Teho Teardo & Blixa Bargeld, “Defenestrazioni”, in https://www.youtube.com/watch?v=3OxGkzg4vC0
Um lago que oferece águas serenas. O voo de uma ave ao
longe, dir-se-ia suspensa no ar, desafiando os elementos imperturbáveis. O sol
acolhedor. Os garfos em cima da mesa, à espera de ajudarem a descobrir os
segredos do paladar. Os afetos em atraso. Os risos em atraso. O jardim bucólico
servido num ecrã difuso, o jardim sem se saber ao certo onde é. Música para rimar
com o estado de espírito. E o estado de espírito que ora se agiganta ora se
angustia, à medida das músicas que passam em surdina. A memória furtiva. O
ângulo morto do retrovisor não deixa ver mais nada e pode destravar
catástrofes. O cansaço das noites mal dormidas. A imponência das montanhas que
desfilam numa interminável sucessão de telas mentais. As pálidas cores do lago
majestoso tomado pelo nevoeiro da manhã. O clamor interior penhor dos
sobressaltos constantes. As rimas que não rimam, na exata medida das palavras
que se amontoam em espelhos baços. O relógio que emparelha com uma bússola,
ambos aparentando pobre estado de conservação. Dias escuros entrecortados por
dias soalheiros. O corpo em urgente convocatória de desafios, como se fosse
preciso provar que não é o corpo de um super-homem nem o corpo que se abeira da
decadência. Provocações estéreis.

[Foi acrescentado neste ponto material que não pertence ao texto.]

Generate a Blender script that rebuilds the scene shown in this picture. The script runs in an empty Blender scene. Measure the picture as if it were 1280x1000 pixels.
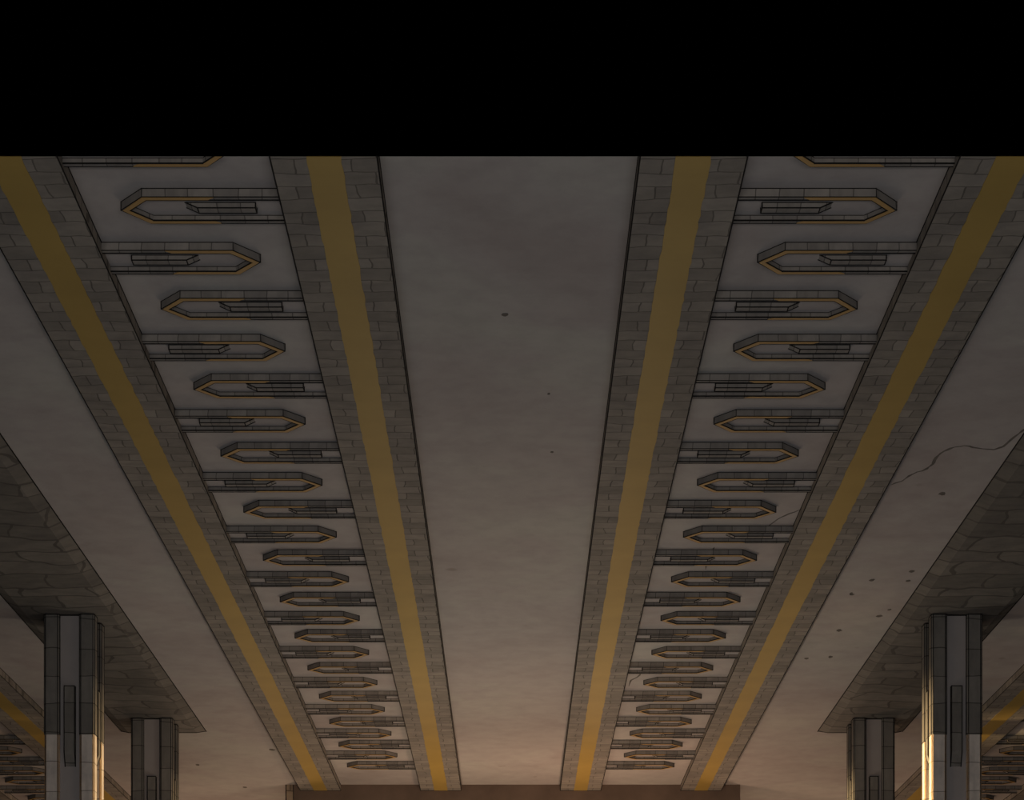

Os lugares que apetece visitar e não se tem a
certeza se tempo haverá para a sua visitação. Os livros amontoados e a música
que se calhar não será jamais escutada. O fio do horizonte esconde os segredos
que os dias vindouros virão postergar. Um ultimato. A dança que nunca foi
dançada. Os olhos marejados com as saudades do futuro. Os lençóis descompostos
pelo sobressalto do sono. O olhar comprometido dos gatos. A metáfora
inconsistente, pano de fundo para a fuga das palavras. Motins arcaicos que, por
o serem, não passam de pretextos. A terrível incerteza embestada pela
insegurança dos esteios. O refúgio dentro do silêncio. A estouvada, irascível
fusão dos sentimentos à passagem de acontecimentos destemperados. Palavras
reditas, desnecessariamente. A calma extinguida. A paciência que se recupera, árdua
empreitada num mosaico minucioso. O ocaso que promete um dia melhor. A
compensação vertida na cartografia dos desejos.